§ **WORK TO COMPLETE**
Repeat exactly the lines from the start through the line with "for i, (px, py)", both ends included.

--- start of DATASET SECTION ---

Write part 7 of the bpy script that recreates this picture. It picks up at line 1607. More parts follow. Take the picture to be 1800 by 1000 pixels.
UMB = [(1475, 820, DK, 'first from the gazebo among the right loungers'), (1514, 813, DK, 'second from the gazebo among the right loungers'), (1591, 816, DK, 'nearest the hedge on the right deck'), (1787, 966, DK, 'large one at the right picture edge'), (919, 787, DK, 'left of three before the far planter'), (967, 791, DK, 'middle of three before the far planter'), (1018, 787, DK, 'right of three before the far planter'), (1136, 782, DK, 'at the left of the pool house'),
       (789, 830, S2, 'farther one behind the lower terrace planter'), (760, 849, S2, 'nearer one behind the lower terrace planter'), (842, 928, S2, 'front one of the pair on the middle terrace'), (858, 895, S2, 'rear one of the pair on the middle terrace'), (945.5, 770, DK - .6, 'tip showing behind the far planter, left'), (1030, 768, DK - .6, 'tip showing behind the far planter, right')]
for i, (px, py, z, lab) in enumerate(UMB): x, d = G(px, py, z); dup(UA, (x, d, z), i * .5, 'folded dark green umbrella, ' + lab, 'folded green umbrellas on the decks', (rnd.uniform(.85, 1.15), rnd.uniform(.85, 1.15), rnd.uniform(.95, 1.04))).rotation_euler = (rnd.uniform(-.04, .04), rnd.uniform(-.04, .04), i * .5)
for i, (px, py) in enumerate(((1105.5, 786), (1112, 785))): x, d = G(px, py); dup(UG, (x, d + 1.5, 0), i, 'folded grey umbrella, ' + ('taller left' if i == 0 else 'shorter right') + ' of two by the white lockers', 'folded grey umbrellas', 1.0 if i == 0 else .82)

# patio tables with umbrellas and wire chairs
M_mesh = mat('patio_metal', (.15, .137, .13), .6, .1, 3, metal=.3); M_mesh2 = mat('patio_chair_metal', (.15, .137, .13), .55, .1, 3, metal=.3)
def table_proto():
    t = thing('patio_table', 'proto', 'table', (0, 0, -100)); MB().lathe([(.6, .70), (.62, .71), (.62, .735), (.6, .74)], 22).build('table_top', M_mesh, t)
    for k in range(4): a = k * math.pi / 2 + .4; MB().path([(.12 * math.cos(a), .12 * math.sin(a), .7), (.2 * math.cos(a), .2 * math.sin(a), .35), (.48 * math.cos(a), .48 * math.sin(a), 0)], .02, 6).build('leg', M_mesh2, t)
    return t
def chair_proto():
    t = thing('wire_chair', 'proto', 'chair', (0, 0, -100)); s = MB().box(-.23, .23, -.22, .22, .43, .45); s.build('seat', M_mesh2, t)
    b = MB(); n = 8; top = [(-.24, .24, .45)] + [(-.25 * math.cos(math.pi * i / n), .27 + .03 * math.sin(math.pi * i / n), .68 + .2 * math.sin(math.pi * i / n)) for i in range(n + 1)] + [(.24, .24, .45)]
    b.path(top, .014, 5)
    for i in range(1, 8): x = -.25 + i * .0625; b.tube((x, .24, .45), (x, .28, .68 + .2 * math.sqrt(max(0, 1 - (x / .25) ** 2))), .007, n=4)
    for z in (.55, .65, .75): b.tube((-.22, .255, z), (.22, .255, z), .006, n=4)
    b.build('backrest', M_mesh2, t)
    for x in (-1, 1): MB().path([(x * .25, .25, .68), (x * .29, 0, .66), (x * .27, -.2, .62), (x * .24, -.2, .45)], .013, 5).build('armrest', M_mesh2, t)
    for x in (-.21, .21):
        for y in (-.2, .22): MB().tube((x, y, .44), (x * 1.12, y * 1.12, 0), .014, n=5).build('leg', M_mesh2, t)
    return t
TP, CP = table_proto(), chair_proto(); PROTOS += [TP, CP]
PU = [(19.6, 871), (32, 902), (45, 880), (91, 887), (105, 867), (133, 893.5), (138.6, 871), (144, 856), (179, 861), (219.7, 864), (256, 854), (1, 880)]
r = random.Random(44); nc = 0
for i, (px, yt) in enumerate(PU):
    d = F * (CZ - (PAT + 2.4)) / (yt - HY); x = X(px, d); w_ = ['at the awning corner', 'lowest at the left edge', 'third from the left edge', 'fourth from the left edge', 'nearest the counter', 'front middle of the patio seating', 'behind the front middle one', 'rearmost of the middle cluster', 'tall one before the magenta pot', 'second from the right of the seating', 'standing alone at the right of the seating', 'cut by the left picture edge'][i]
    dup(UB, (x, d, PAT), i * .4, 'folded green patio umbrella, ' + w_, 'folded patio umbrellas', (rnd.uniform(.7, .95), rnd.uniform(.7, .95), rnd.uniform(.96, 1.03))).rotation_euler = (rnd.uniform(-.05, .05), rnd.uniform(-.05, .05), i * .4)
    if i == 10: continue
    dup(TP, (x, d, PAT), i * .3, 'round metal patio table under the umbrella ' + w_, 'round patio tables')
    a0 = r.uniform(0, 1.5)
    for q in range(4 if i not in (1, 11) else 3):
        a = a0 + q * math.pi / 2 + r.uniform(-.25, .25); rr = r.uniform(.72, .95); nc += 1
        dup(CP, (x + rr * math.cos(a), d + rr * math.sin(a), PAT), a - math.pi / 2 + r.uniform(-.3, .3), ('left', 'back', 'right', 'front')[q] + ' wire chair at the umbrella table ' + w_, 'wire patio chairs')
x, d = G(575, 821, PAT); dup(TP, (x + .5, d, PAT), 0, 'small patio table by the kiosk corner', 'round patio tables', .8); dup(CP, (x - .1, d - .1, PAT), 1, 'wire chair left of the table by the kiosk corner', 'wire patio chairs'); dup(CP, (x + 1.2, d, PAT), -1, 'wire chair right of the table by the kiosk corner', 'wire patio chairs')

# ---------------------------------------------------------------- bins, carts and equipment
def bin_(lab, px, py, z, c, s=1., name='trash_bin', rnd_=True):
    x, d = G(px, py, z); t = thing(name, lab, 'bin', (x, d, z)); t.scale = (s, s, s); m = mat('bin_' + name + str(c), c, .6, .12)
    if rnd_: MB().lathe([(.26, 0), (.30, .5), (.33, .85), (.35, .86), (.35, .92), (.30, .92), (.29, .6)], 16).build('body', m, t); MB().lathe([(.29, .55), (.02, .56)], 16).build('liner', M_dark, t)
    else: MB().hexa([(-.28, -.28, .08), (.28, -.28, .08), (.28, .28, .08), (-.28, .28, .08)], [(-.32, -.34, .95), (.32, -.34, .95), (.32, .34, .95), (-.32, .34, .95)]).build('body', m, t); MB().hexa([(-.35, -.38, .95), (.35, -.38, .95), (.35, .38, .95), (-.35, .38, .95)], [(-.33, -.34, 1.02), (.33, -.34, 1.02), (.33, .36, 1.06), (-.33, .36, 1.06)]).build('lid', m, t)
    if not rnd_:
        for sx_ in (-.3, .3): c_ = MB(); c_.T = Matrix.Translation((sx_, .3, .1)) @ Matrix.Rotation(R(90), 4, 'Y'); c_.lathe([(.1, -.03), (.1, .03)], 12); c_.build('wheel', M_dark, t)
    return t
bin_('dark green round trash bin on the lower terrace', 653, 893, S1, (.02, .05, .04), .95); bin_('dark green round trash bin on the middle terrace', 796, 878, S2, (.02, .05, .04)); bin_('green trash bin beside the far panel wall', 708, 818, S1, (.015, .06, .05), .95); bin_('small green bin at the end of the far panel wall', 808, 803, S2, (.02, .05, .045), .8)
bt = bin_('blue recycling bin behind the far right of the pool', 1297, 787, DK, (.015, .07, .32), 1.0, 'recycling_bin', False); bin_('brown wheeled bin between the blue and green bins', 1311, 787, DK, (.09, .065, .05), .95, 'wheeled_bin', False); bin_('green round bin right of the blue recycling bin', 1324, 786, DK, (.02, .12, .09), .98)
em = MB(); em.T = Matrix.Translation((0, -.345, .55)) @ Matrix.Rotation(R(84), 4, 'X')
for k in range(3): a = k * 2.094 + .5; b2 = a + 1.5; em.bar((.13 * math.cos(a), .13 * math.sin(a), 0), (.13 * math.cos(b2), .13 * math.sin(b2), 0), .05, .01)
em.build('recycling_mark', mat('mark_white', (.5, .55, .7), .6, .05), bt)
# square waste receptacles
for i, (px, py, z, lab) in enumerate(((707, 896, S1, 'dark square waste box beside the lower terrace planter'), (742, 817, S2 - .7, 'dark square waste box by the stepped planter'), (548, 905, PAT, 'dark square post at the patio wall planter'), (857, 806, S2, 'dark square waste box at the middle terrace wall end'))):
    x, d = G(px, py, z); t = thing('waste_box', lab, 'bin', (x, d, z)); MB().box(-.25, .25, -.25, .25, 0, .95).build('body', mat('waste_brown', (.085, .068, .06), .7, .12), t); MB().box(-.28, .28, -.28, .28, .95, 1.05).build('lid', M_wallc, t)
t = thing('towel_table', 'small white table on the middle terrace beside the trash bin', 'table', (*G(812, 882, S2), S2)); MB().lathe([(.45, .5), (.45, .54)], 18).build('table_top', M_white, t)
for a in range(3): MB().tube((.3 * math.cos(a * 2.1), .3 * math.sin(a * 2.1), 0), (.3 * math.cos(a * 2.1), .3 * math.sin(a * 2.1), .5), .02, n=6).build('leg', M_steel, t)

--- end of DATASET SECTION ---

§ **SOLUTION FOR THIS PROBLEM**
Write part 7 of the bpy script that recreates this picture. It picks up at line 1607. More parts follow. Take the picture to be 1800 by 1000 pixels.
UMB = [(1475, 820, DK, 'first from the gazebo among the right loungers'), (1514, 813, DK, 'second from the gazebo among the right loungers'), (1591, 816, DK, 'nearest the hedge on the right deck'), (1787, 966, DK, 'large one at the right picture edge'), (919, 787, DK, 'left of three before the far planter'), (967, 791, DK, 'middle of three before the far planter'), (1018, 787, DK, 'right of three before the far planter'), (1136, 782, DK, 'at the left of the pool house'),
       (789, 830, S2, 'farther one behind the lower terrace planter'), (760, 849, S2, 'nearer one behind the lower terrace planter'), (842, 928, S2, 'front one of the pair on the middle terrace'), (858, 895, S2, 'rear one of the pair on the middle terrace'), (945.5, 770, DK - .6, 'tip showing behind the far planter, left'), (1030, 768, DK - .6, 'tip showing behind the far planter, right')]
for i, (px, py, z, lab) in enumerate(UMB): x, d = G(px, py, z); dup(UA, (x, d, z), i * .5, 'folded dark green umbrella, ' + lab, 'folded green umbrellas on the decks', (rnd.uniform(.85, 1.15), rnd.uniform(.85, 1.15), rnd.uniform(.95, 1.04))).rotation_euler = (rnd.uniform(-.04, .04), rnd.uniform(-.04, .04), i * .5)
for i, (px, py) in enumerate(((1105.5, 786), (1112, 785))): x, d = G(px, py); dup(UG, (x, d + 1.5, 0), i, 'folded grey umbrella, ' + ('taller left' if i == 0 else 'shorter right') + ' of two by the white lockers', 'folded grey umbrellas', 1.0 if i == 0 else .82)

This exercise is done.